No creo que deba insistir mucho en el paralelismo de tan prodigioso fenómeno aplicado a nuestro momento constituyente de 1978, el cual ya tuve ocasión de señalar en estas mismas páginas hace cinco años. Pero conviene recordarlo cuando el asentamiento de nuestra Monarquía no es puesto en duda por fuerzas políticas que hace poco lo discutían, y la forma descentralizada del Estado de las Autonomías discurre, con muchas dificultades, es cierto, hacia la meta definitiva de su aceptación y consolidación.
Es claro que nuestra Constitución comienza a encarnarse cada vez más en una España inicialmente invertebrada que quiere dejar de serlo, pero que parecía en los últimos tiempos destinada a sufrir las indedisiones de una política que ya daba muestras de agotamiento.
La coincidencia, en este sentido, del cuarto aniversario de nuestra Constitución con la inauguración de un Gobierno socialista que acepta plenamente el juego político que se define en ella, pero que también desea utilizar las potencialidades que encierra en su seno, constituye la palanca adecuada para llevar adelante un cambio pacífico, radical y moderado al mismo tiempo, en nuestra orientación política, en nuestras instituciones, en nuestra convivencia como pueblo, que es del todo necesario.
En el día de la Constitución
Por eso se puede plantear en estos momentos la pregunta que se hacía Ortega en 1923, cuando escribía: "¿Qué nos invita el poder público a hacer mañana en entusiasta colaboración?
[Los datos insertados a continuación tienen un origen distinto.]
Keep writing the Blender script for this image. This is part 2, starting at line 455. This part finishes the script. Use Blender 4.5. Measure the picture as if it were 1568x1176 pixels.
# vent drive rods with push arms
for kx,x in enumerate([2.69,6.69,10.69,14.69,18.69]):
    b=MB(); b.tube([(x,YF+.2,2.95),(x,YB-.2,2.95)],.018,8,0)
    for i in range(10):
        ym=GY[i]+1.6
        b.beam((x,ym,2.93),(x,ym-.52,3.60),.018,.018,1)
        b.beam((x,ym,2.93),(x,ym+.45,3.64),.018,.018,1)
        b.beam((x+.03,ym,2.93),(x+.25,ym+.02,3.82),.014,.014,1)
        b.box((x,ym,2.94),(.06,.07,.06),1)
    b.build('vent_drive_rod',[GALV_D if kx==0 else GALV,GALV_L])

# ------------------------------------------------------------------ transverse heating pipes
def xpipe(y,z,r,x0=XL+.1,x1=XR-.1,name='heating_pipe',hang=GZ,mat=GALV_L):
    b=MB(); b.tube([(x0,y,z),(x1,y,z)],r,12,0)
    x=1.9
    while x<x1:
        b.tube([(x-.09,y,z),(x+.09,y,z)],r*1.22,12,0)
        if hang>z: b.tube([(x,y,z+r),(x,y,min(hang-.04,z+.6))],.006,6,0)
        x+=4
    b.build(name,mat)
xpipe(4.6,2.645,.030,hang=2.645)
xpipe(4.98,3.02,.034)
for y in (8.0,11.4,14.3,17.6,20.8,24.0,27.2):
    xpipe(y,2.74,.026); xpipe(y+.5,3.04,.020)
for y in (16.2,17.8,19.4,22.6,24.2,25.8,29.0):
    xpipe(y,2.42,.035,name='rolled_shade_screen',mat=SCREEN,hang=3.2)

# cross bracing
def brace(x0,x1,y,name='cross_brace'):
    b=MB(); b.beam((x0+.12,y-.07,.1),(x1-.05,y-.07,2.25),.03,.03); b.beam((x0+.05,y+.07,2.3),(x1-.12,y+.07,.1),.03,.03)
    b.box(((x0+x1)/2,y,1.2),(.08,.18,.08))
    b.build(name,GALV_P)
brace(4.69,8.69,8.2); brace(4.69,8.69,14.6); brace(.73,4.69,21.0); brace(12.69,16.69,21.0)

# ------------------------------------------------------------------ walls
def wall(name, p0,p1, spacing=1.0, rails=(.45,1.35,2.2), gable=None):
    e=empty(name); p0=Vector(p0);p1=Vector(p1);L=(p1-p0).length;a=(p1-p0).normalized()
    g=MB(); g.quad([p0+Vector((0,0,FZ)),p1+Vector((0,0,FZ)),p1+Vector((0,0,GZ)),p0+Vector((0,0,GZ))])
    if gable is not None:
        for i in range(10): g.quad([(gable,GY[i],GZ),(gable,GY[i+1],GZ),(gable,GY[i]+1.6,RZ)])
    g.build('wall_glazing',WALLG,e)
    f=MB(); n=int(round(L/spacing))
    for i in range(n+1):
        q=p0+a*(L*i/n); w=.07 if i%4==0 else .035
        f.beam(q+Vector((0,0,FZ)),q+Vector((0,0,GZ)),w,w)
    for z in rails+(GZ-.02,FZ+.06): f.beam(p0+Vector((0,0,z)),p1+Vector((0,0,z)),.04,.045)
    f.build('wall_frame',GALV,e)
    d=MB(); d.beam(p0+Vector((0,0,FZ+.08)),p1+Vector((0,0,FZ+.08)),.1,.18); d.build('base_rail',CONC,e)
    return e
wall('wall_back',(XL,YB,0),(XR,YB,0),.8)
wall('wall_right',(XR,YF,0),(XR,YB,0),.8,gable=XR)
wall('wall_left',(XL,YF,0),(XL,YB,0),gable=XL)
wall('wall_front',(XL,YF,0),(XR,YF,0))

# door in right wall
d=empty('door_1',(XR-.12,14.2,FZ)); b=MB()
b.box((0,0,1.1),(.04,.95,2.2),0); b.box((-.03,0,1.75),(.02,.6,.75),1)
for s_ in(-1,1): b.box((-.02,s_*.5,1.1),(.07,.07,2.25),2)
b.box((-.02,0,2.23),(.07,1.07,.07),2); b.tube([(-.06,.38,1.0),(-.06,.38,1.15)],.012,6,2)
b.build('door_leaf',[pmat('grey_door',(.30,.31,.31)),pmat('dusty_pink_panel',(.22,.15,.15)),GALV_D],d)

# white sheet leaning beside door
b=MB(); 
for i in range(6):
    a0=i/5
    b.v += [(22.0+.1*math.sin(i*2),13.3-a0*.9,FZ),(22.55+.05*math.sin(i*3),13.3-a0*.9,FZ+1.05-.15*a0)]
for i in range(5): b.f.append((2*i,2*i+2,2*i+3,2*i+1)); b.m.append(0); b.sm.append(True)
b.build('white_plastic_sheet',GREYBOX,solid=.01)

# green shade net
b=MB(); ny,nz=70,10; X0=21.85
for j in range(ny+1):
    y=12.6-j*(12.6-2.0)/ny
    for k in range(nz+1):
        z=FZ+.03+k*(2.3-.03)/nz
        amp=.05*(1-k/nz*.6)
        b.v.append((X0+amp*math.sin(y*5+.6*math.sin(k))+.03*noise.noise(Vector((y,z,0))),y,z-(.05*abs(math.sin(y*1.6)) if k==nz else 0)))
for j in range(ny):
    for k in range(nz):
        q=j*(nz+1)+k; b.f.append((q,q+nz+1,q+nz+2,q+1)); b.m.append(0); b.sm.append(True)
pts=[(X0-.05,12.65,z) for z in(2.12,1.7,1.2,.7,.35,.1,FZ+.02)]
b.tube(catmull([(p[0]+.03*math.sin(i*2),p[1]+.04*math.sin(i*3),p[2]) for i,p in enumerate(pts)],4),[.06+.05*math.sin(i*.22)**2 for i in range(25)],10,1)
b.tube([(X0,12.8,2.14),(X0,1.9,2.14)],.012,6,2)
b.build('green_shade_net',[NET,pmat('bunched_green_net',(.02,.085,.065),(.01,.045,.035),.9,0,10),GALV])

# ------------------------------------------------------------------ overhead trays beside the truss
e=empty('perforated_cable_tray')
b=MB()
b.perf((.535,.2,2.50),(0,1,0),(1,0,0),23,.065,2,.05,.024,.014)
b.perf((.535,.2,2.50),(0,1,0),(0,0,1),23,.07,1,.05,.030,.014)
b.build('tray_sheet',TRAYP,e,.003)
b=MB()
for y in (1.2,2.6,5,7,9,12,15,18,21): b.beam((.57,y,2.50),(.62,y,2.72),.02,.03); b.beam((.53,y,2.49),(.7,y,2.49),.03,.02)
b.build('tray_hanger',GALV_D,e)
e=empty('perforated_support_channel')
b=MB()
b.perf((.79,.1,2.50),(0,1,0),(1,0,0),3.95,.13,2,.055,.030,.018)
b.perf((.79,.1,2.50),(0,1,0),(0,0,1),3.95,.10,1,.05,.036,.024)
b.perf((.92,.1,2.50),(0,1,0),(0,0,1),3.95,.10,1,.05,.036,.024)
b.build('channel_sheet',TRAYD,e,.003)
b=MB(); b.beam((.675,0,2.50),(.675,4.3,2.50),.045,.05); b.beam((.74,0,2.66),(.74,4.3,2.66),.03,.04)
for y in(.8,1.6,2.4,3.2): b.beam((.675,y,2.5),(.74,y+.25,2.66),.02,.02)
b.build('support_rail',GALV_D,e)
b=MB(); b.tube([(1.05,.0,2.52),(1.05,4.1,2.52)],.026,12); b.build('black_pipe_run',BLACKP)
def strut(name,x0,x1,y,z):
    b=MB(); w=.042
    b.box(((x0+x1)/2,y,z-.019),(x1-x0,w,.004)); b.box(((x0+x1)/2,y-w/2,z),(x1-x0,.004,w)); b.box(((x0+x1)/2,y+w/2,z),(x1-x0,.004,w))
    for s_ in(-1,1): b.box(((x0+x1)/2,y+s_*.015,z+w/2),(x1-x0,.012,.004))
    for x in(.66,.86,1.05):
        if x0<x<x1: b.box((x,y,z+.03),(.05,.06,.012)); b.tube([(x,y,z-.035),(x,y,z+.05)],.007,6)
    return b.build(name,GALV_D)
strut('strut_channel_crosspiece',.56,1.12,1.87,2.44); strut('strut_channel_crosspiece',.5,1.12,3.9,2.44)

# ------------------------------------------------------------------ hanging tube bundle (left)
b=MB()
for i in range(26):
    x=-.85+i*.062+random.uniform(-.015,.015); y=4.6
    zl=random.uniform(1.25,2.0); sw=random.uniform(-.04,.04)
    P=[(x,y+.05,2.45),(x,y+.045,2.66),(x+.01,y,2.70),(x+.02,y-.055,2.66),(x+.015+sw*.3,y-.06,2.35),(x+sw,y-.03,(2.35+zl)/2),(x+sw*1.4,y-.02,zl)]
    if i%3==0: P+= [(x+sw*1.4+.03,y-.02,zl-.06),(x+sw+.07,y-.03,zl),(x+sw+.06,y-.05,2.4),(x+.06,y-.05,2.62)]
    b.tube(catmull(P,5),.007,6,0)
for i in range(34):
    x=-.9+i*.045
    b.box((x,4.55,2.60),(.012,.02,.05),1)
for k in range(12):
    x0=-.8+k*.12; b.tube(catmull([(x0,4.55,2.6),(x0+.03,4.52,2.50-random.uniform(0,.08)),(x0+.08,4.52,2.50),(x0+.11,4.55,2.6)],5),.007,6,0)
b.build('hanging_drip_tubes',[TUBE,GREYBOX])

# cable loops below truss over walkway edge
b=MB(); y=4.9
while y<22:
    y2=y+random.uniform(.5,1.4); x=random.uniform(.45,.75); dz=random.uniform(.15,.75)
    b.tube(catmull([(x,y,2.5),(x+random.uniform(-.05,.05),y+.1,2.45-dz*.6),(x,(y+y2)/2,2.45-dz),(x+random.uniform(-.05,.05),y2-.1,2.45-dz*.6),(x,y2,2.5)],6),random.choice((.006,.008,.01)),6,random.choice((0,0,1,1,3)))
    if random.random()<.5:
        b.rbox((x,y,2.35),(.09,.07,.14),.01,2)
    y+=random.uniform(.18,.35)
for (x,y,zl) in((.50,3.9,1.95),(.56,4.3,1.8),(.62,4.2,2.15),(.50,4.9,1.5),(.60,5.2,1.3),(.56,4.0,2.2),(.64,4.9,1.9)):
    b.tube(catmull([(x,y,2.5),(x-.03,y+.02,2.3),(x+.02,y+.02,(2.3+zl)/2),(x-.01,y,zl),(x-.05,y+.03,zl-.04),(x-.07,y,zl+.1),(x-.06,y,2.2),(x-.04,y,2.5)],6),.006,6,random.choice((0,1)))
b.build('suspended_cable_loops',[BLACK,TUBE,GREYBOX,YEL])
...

Desde hace mucho tiempo, mucho, siglos, pretende el poder público que los españoles existamos no más que para que él se dé el gusto de existir". La respuesta a la pregunta orteguiana la había formulado ya Ganivet, años antes, desde su perspectiva regeneracionista tan semejante a la que nos proponen hoy los nuevos gobernantes: "Hay que dar un paso en la obra de restablecimiento de nuestro poder, que debe residir en todos los individuos de la nación y estar fundado sobre el concurso de todos los esfuerzos individuales". Pues bien, "todos los individuos de la nación" disponemos para ello al menos de cuatro años. ¿Los sabremos aprovechar?